Boys Who Cry Might Have It All Figured Out

When sad, too many boys repress it and too many girls dwell on it.

“Stop crying! Boys do not cry.” I heard it the other day at the grocery store and had to bite my tongue. A four-year-old was clearly upset and his dad was dishing out this ironic parenting gem. I wanted to tap dad on the shoulder and point out the flaw in logic. If boys don’t cry, then you shouldn’t have to tell your son that boys don’t cry. I never have to tell my dog that dogs don’t meow. She doesn’t meow, will never meow, and me telling her this tidbit is pretty irrelevant. Repeatedly telling a crying boy that boys don’t cry is ignoring the obvious: that boys do, in fact, cry.

Study after study shows that boys and girls differ in some parts of their temperament, but not in others. Boys and girls don’t differ in how shy or fearful they are, or in how angry, sad, happy, or emotional they are. Young boys and girls don’t differ in how much they cry. Every young boy I am around is much more fearful and prone to cry than my daughter. Boys and girls do differ, however, in how people react to their fear, sadness, and crying. Moms, for example, discuss feelings of sadness for longer and in greater detail with their daughters than with their sons. Boys are frequently reprimanded for crying and showing sadness.

But the unavoidable kicker is that boys do sometimes feel sad. Sometimes a little, sometimes a lot. Before puberty hits, boys are more at risk for depression than girls. Even feeling just a brief moment of sadness is a natural emotion to something negative. People the world over experience sadness at times. As parents, though, we often teach boys that sad emotions are something only girls are allowed to express. This shapes their emotion schemas, those ideas we hold about what emotions feel like, how they should be labeled, and how they should be expressed. We aren’t born with these schemas, we are taught them. For boys, they are taught that sadness is not okay, and expressing sadness is definitely not okay.

But emotions don’t evaporate, they have to be expressed somehow. For boys, an acceptable emotion is anger. They can fight, show aggression, and are rarely admonished for that. “You know boys? They are always fighting...” So, for boys, who grow up into men, events that might cause sadness cause anger instead, and we end up with adult gender differences in which women can show sadness and cry and men blow their tops.

Girls, who grow up into women, experience the exact opposite socialization. We are allowed to talk (and talk and talk and talk) about our sad feelings. We have friends who will rehash every minor detail of the negative event with us. Our moms sit on the edge of the bed and help us “process” why we feel sad.
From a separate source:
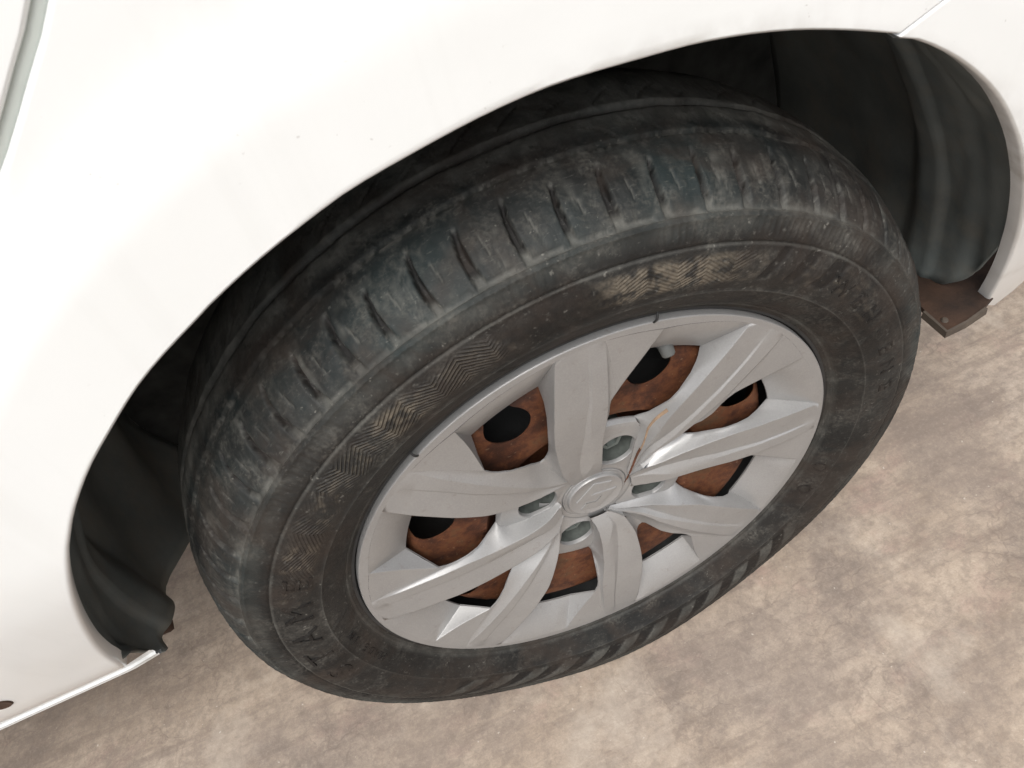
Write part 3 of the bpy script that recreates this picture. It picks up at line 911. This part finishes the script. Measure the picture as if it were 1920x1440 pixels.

Indeed, this process, called rumination, in which we play the event over and over again in our minds is like hitting repeat on the CD player and replaying the same set of songs over and over.

Girls do it considerably more than boys do. It is why, when I have a minor argument with my husband, I will replay every detail over and over all day long while he never thinks twice about it. When the event that gets replayed is negative, we get more and more upset with each replay. This difference largely explains why women are more likely to be depressed than men.
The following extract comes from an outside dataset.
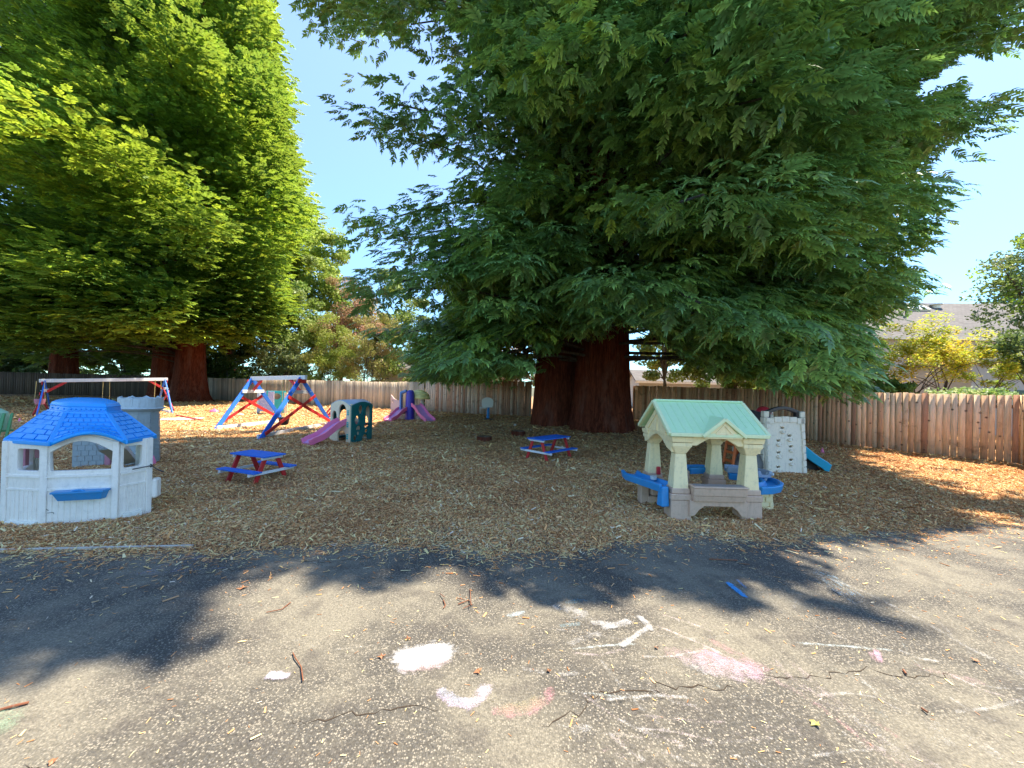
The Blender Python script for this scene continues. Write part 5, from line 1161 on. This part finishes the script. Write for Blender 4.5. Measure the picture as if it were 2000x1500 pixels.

This all strikes me as crazy (I am a psychologist, so I use the term with my most professional voice). We have a basic emotion: sadness. Yet what we do with that emotion seems to screw us all up. We teach boys to repress it and we teach girls to dwell on it. So we get men who need to attend anger management classes and women with high rates of depression.

Although politicians can’t seem to do it, maybe parents can. What if we met in the middle a little more often? Let boys express sadness when they feel it. Have a good cry every now and then. And tell girls to not dwell on it so much. Tell them, as my husband says, to “man up.” Maybe we should be learning from the other gender a bit more often. A little bit of each coping strategy seems to be better than either one alone.